[Records with scene code]
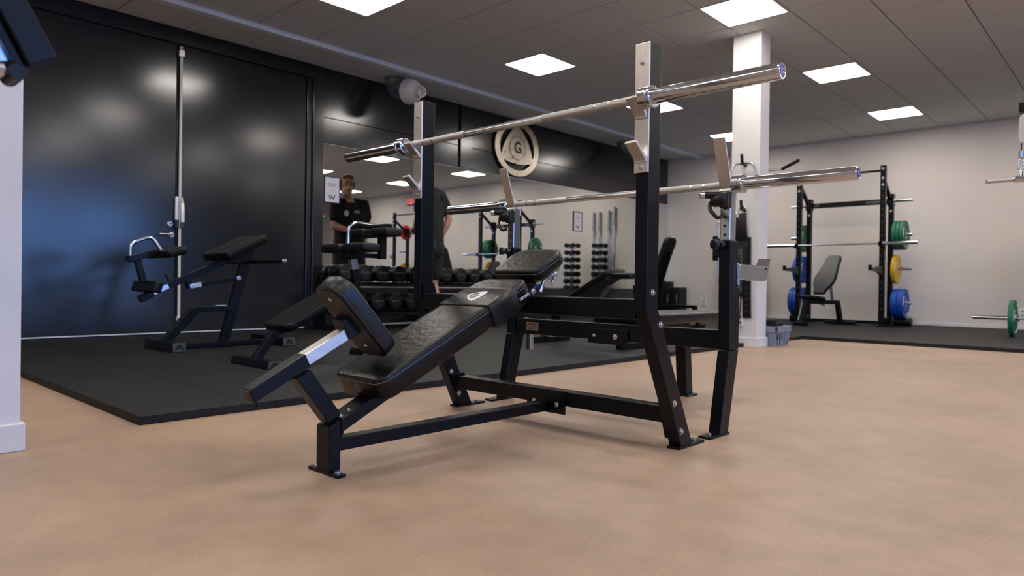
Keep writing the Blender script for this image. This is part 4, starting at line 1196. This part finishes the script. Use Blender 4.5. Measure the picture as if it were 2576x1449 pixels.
def socket(p, n, label, w=.075, h=.085):
    T = Thing('wall_socket', p, label, 'wall socket', 'white wall sockets')
    n = V(n); U_ = V((0, 0, 1)).cross(n)
    bm = BM(); slab(bm, rrect(w, h, .006), p, U_, (0, 0, 1), .022, .004, 2, .001); b_ = T.part('cover', bm, 'white_plastic')
    for dz in (-h * .22, h * .22):
        bm = BM(); lathe(bm, V(p) + n * .0222 + V((0, 0, dz)), n, [(0, .015), (.0006, .015)], 14); T.part('outlet_hole', bm, 'print', b_)
socket((-6.49, YB, .285), (0, -1, 0), 'white double wall socket low on the back wall left of the column', .10, .13)
socket((-4.01, YB, .25), (0, -1, 0), 'white double wall socket on the back wall behind the rack bench', .10, .13)
socket((-1.44, YB, .27), (0, -1, 0), 'white double wall socket on the back wall behind the floor barbell', .10, .13)
socket((-3.075, CY, .27), (0, -1, 0), 'white socket low on the white column below the belts', .05, .13)

# grey crate beside the column
T = Thing('storage_crate', (-2.93, 7.08, 0), 'grey plastic storage crate on the floor beside the white column base', 'crate')
x0, x1, y0, y1, h = -3.02, -2.815, 6.94, 7.30, .20
bm = BM()
R = []
for ins, z in ((.012, 0), (0, h * .72), (0, h)):
    R.append([bm.verts.new(p) for p in ((x0 + ins, y0 + ins, z), (x1 - ins, y0 + ins, z), (x1 - ins, y1 - ins, z), (x0 + ins, y1 - ins, z))])
R.append([bm.verts.new(p) for p in ((x0 + .008, y0 + .008, h), (x1 - .008, y0 + .008, h), (x1 - .008, y1 - .008, h), (x0 + .008, y1 - .008, h))])
R.append([bm.verts.new(p) for p in ((x0 + .018, y0 + .018, .01), (x1 - .018, y0 + .018, .01), (x1 - .018, y1 - .018, .01), (x0 + .018, y1 - .018, .01))])
rings(bm, R, True, True, False); T.part('body', bm, 'crate')
bm = BM()
for q in ((x0 - .014, x0 + .004), (x1 - .004, x1 + .014)): box(bm, q[0], q[1], y0 - .014, y1 + .014, h * .72, h + .004)
for q in ((y0 - .014, y0 + .004), (y1 - .004, y1 + .014)): box(bm, x0 - .014, x1 + .014, q[0], q[1], h * .72, h + .004)
T.part('rim', bm, 'crate', bevel=.003)
for k, yy in enumerate((y0 + .05, y0 + .11, y0 + .22, y0 + .30)):
    bm = BM(); box(bm, x1 - .006, x1 + .006, yy, yy + .016, .02, h * .70); T.part('rib', bm, 'crate', bevel=.002)
for yy in (y0 + .025, y0 + .085, y0 + .15):
    bm = BM(); box(bm, x1 - .008, x1 + .001, yy, yy + .018, .07, h * .66); T.part('slot', bm, 'ink')
T = Thing('folded_strap', (-2.92, 7.05, h + .0), 'black strap bundle lying on top of the grey crate', 'strap', 'belts and straps on the column')
bm = BM(); prism(bm, [(6.935, h + .006), (6.935, h + .075), (7.0, h + .07), (7.10, h + .045), (7.175, h + .035), (7.18, h + .006)], 'x', -3.0, -2.83); T.part('strap', bm, 'rubber', bevel=.012)
bm = BM(); box(bm, -2.832, -2.825, 6.985, 7.015, h + .032, h + .044); T.part('clip', bm, 'bolt', bevel=.002)

# floor barbell with one green plate in view
barbell((-.60, 10.42, MZ + .225), 'steel barbell with green plates lying on the rubber floor by the back wall', L=2.23, blue=False, knurl=False)
plate((-1.30, 10.42, MZ + .225), -1, .45, 'green', .055, 'green bumper plate on the floor barbell by the back wall', 'bumper plates on the floor barbell', True)
plate((.10, 10.42, MZ + .225), 1, .45, 'green', .055, 'green bumper plate on the far end of the floor barbell', 'bumper plates on the floor barbell', True)

# cable station just beyond the frame edge with its short bar
T = Thing('cable_machine', (-.28, 6.05, 0), 'black cable station with pulley arm at the frame edge', 'weight machine')
bm = BM(); box(bm, -.34, -.22, 5.99, 6.11, .012, 2.35); T.part('column_tube', bm, 'powder', bevel=.005)
bm = BM(); box(bm, -.56, 0.0, 5.80, 6.30, 0, .014); T.part('base_plate', bm, 'powder', bevel=.004)
bm = BM(); box(bm, -.74, -.28, 6.02, 6.08, 1.86, 1.93); T.part('pulley_arm', bm, 'powder', bevel=.004)
bm = BM(); slab(bm, rrect(.085, .21, .04, 8), (-.690, 6.03, 1.735), (1, 0, 0), (0, .0, 1), .05, .008, 3, .003); T.part('pulley_cover', bm, 'nozzle')
bm = BM(); cyl(bm, (-.716, 6.0, 1.64), (-.716, 6.0, 1.565), .0035, seg=8); T.part('cable', bm, 'rubber')
bm = BM(); lathe(bm, (-.716, 6.0, 1.59), (0, 0, -1), [(0, .008), (.01, .017), (.055, .017), (.06, .008)], 14); T.part('cable_stop', bm, 'chrome_dull')
T = Thing('pulldown_bar', (-.72, 6.0, 1.385), 'short straight chrome cable bar hanging from a carabiner at the frame edge', 'cable handle', 'cable attachments')
bm = BM(); tube(bm, [V((-.716 + .022 * math.cos(i * PI / 8) * (1.0 if math.sin(i * PI / 8) < 0 else .55), 6.0, 1.488 + .042 * math.sin(i * PI / 8))) for i in range(16)], .0042, 8, True); T.part('carabiner', bm, 'chrome')
bm = BM(); lathe(bm, (-.716, 6.0, 1.45), (0, 0, -1), [(0, .008), (.012, .011), (.05, .012)], 12); T.part('swivel', bm, 'chrome')
bm = BM(); lathe(bm, (-.760, 6.0, 1.385), (1, 0, 0), [(0, .016), (.01, .022), (.078, .022), (.088, .016)], 18); T.part('centre_hub', bm, 'chrome')
for sx in (-1, 1):
    bm = BM(); cyl(bm, (-.716 + sx * .04, 6.0, 1.385), (-.716 + sx * .20, 6.0, 1.385), .0135, seg=14); T.part('grip', bm, 'knurl')
    bm = BM(); lathe(bm, (-.716 + sx * .195, 6.0, 1.385), (sx, 0, 0), [(0, .0155), (.010, .0155), (.013, .01)], 14); T.part('end_ball', bm, 'chrome')

# ------------------------------------------------------------------ dumbbell towers, standing bars (seen in the mirror)
def tower(x, y, label, nth):
    T = Thing('dumbbell_tower', (x, y, MZ), label, 'rack', 'dumbbell towers')
    bm = BM(); cyl(bm, (x, y, MZ + .02), (x, y, 1.50), .028, seg=16); T.part('pole', bm, 'chrome_dull')
    bm = BM(); lathe(bm, (x, y, MZ), (0, 0, 1), [(0, .17), (.03, .17), (.05, .05)], 24); T.part('base', bm, 'powder')
    for k in range(8):
        z = 1.45 - .155 * k
        rr = .050 + .003 * k
        bm = BM(); box(bm, x - .10, x + .10, y - .012, y + .012, z - rr - .02, z - rr - .004); box(bm, x - .012, x + .012, y - .10, y + .10, z - rr - .02, z - rr - .004); T.part('saddle', bm, 'chrome_dull', bevel=.003)
        for s, (dx, dy) in enumerate(((-.088, 0), (.088, 0))):
            D = Thing('dumbbell', (x + dx, y + dy, z), 'small dumbbell on the %s dumbbell tower, tier %s from the top, %s' % (nth, ORD[k], ('mirror side', 'window side')[s]), 'dumbbell', 'dumbbells on the towers')
            for t in (-1, 1):
                bm = BM(); lathe(bm, (x + dx, y + t * .045, z), (0, t, 0), [(0, rr * .8), (.008, rr), (.072, rr), (.085, rr * .75)], 8); D.part('head', bm, 'rubber')
            bm = BM(); cyl(bm, (x + dx, y - .045, z), (x + dx, y + .045, z), .013, seg=10); D.part('handle', bm, 'chrome_dull')
tower(-5.35, 11.90, 'round chrome dumbbell tower behind the column, farther from the mirror', 'first')
tower(-5.85, 12.22, 'round chrome dumbbell tower against the back wall, nearer the mirror', 'second')
T = Thing('bar_stand', (-5.72, 12.43, MZ), 'low black holder for upright bars against the back wall', 'rack')
bm = BM(); box(bm, -6.08, -5.42, 12.395, 12.470, MZ, MZ + .16); T.part('holder', bm, 'powder', bevel=.006)
for k, (bx, zt) in enumerate(((-5.51, 2.20), (-5.67, 2.20), (-5.86, 2.22), (-6.0, 2.30))):
    D = Thing('standing_bar', (bx, 12.43, MZ + .1), 'steel barbell standing upright in the holder by the back wall, %s from the mirror' % ORD[3 - k], 'barbell', 'upright bars in the holder')
    lean = .05 if k > 1 else 0
    bm = BM(); cyl(bm, (bx, 12.43, MZ + .10), (bx - lean, 12.44, zt - .42), .0145, seg=12); D.part('shaft', bm, 'chrome_dull')
    bm = BM(); cyl(bm, (bx - lean, 12.44, zt - .42), (bx - lean * 1.2, 12.445, zt), .025, seg=16); D.part('sleeve', bm, 'galv')
    bm = BM(); lathe(bm, (bx - lean, 12.44, zt - .46), (0, 0, 1), [(0, .036), (.04, .036), (.045, .03)], 16); D.part('collar', bm, 'chrome_dull')

# benches on the mat between the flat bench and the mirror
T = Thing('incline_bench', (-3.95, 5.25, MZ), 'low black incline bench on the rubber floor seen behind the decline bench crossbeam', 'weight bench', 'adjustable benches')
iv = V((.88, 0, .475))
bm = BM(); slab(bm, rrect(.28, .60, .04, 5, .07), V((-3.845, 5.25, .560)), (0, 1, 0), iv, .055, .014, 4, .008) if False else slab(bm, rrect(.28, .56, .04, 5, .07), V((-3.80, 5.25, .575)), (0, -1, 0), iv, .055, .014, 4, .008); T.part('backrest', bm, 'leather')
bm = BM(); slab(bm, rrect(.26, .22, .04), V((-3.475, 5.25, .660)), (0, -1, 0), (1, 0, .02), .05, .016, 4, .01); T.part('head_pad', bm, 'leather')
bm = BM(); slab(bm, rrect(.30, .30, .05), V((-4.20, 5.25, .42)), (0, -1, 0), (1, 0, -.1), .055, .014, 4, .008); T.part('seat', bm, 'leather')
bm = BM(); beam(bm, (-4.32, 5.25, .37), (-3.45, 5.25, .37), .06, .06); T.part('spine', bm, 'powder', bevel=.004)
bm = BM(); beam(bm, (-4.27, 5.25, .37), (-4.37, 5.25, .07), .06, .06); T.part('front_leg', bm, 'powder', bevel=.004)
bm = BM(); beam(bm, (-3.50, 5.25, .37), (-3.42, 5.25, .07), .06, .06); T.part('rear_leg', bm, 'powder', bevel=.004)
bm = BM(); beam(bm, (-3.85, 5.25, .39), (-3.66, 5.25, .60), .035, .03); T.part('support_strut', bm, 'chrome_dull', bevel=.003)
bm = BM(); box(bm, -4.42, -4.34, 4.965, 5.535, MZ, MZ + .06); f = T.part('front_foot', bm, 'powder', bevel=.006)
bm = BM(); box(bm, -3.46, -3.38, 5.05, 5.45, MZ, MZ + .06); T.part('rear_foot', bm, 'powder', bevel=.006)
for yy in (5.16, 5.34):
    bm = BM(); lathe(bm, (-4.36, yy - .03, MZ + .05), (0, 1, 0), [(0, .034), (.06, .034)], 16); T.part('wheel', bm, 'rubber')
bm = BM(); cyl(bm, (-4.33, 5.18, MZ + .055), (-4.33, 5.30, MZ + .055), .012, seg=10); T.part('axle', bm, 'chrome_dull')
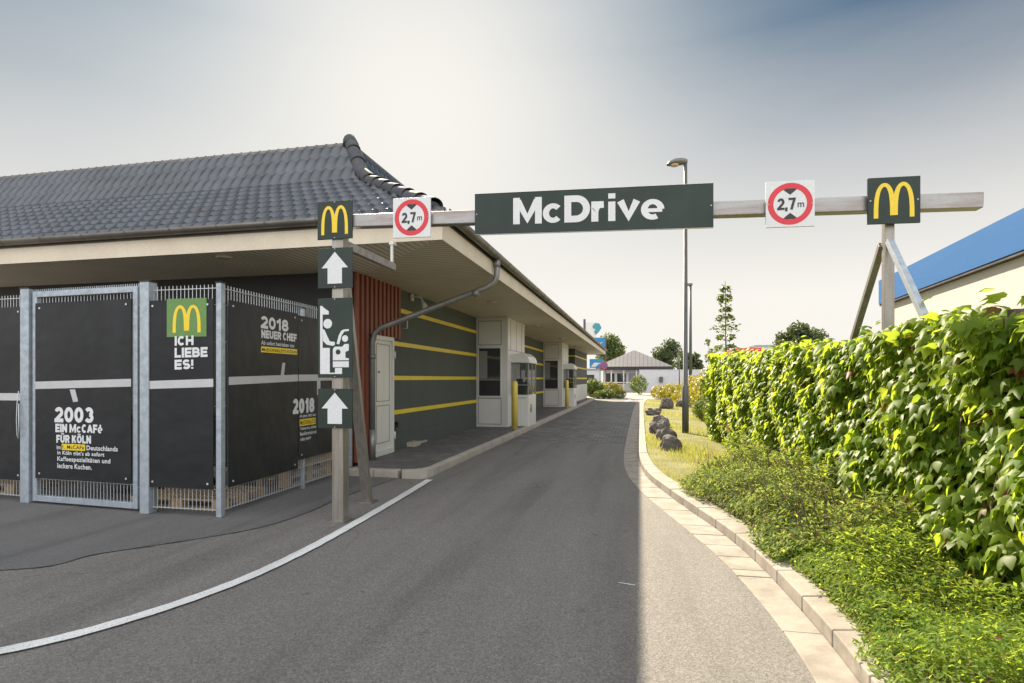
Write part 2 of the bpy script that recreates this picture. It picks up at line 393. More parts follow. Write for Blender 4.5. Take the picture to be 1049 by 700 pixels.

[What you will do] Your task is to repeat the opening line of the entries above and each line after it, ending with the line that has "socket((-3.075, CY, .27), (0, -1, 0), 'white". Do not include the pictures.

[Answer to the problem]
Keep writing the Blender script for this image. This is part 4, starting at line 1196. This part finishes the script. Use Blender 4.5. Measure the picture as if it were 2576x1449 pixels.
def socket(p, n, label, w=.075, h=.085):
    T = Thing('wall_socket', p, label, 'wall socket', 'white wall sockets')
    n = V(n); U_ = V((0, 0, 1)).cross(n)
    bm = BM(); slab(bm, rrect(w, h, .006), p, U_, (0, 0, 1), .022, .004, 2, .001); b_ = T.part('cover', bm, 'white_plastic')
    for dz in (-h * .22, h * .22):
        bm = BM(); lathe(bm, V(p) + n * .0222 + V((0, 0, dz)), n, [(0, .015), (.0006, .015)], 14); T.part('outlet_hole', bm, 'print', b_)
socket((-6.49, YB, .285), (0, -1, 0), 'white double wall socket low on the back wall left of the column', .10, .13)
socket((-4.01, YB, .25), (0, -1, 0), 'white double wall socket on the back wall behind the rack bench', .10, .13)
socket((-1.44, YB, .27), (0, -1, 0), 'white double wall socket on the back wall behind the floor barbell', .10, .13)
socket((-3.075, CY, .27), (0, -1, 0), 'white socket low on the white column below the belts', .05, .13)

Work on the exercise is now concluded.